Desde el derrocamiento de la tiranía, los gobiernos democráticos que hemos tenido han sido hijos del clima de libertad en la que crecieron y se formaron la mayoría de los funcionarios que los han integrado. Por tal razón, el derecho a la libre expresión del pensamiento en un ambiente de plena seguridad es uno de los compromisos más firmes que esta sociedad ha asumido a lo largo de todo ese tiempo, y un gobernante democrático debe ser garante obligado del respeto de ese y de los demás derechos ciudadanos consagrados no sólo en nuestra Carta Magna sino en la Declaración Universal de los Derechos Humanos, a mi juicio uno de los frutos más hermosos de la inteligencia humana.
El país entiende que un gobierno surgido de elecciones jamás debe consentir, y mucho menos auspiciar, acciones que perturben ese clima de libertad por la que hemos luchado tanto y tiene además el compromiso de adoptar cuantas medidas sean necesarias para evitarlas.
Un buen gobernante es respetuoso de las críticas que se escuchan contra las políticas del gobierno y el presidente de la República está supuesto a recibirlas con un espíritu democrático, consciente de que muchas de ellas se inspiran en el deseo de fortalecer el clima de convivencia que la nación necesita, porque es inconcebible la preservación de los valores que sustentan el sistema que nos rige sin un clima de total y libre disidencia.

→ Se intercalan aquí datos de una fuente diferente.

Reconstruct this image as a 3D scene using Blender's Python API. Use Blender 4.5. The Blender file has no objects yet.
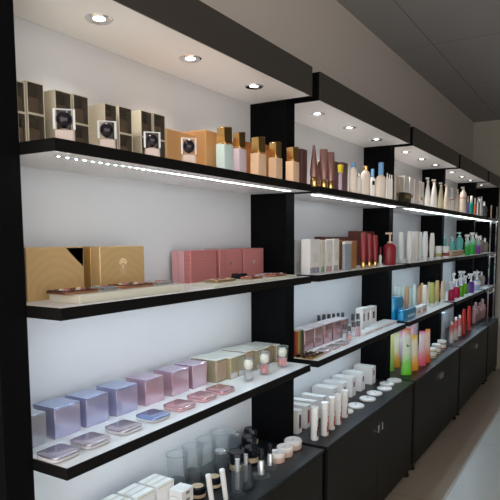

Con frecuencia muchas de esas críticas deben haber hecho reflexionar a más de un presidente y si los han guiado sentimientos democráticos en el fondo del corazón deben haberlas agradecido.
La pluralidad de opiniones y no la unanimidad es el concepto que guía las acciones de un mandatario comprometido con la libertad de sus conciudadanos y el sistema democrático. Y es el en el diario quehacer político, en la dura cotidianidad, donde debe demostrarlo.